By Sandeep Chaudhary
Kathmandu Valley Inflation Hits 2.26%: Food Prices Fall, Services Surge Nearly 4%

The latest Consumer Price Index (CPI) data for July–August 2025/26 shows that Kathmandu Valley’s overall inflation rose by 2.26% year-on-year, climbing from 102.61 in the same month of the previous year to 104.93. On a month-to-month basis, inflation also increased by 0.70% compared to June–July 2025, confirming that the capital region continues to face rising living costs despite cheaper food prices.
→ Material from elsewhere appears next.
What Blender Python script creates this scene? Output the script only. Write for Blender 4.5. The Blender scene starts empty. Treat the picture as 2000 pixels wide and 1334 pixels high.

A closer look reveals a clear divergence between food and non-food components. The Food and Beverage category (27.21% weight) registered a -2.10% decline year-on-year, dropping from 105.22 to 103.02. This indicates that food prices have eased, particularly in vegetables, cereals, and some seasonal agricultural items, providing partial relief for households. However, this decline in food costs was not enough to counter the upward momentum from services and non-food expenses.
The Non-food and Services category (72.79% weight) emerged as the key driver of inflation, with prices surging 3.95% year-on-year, from 101.63 to 105.64. Rising expenses in housing rents, utilities, health, education, and personal services have pushed up the cost of living, especially for urban families who rely heavily on such services. The sharp increase highlights that Kathmandu Valley’s inflation is shifting away from being food-driven to being structurally service-driven.
Overall, the data suggests that while Kathmandu households may experience some breathing space in food spending, this benefit is quickly eroded by rising service costs, making daily life more expensive. Policymakers may need to address structural inflation in urban services to protect household purchasing power in the Valley.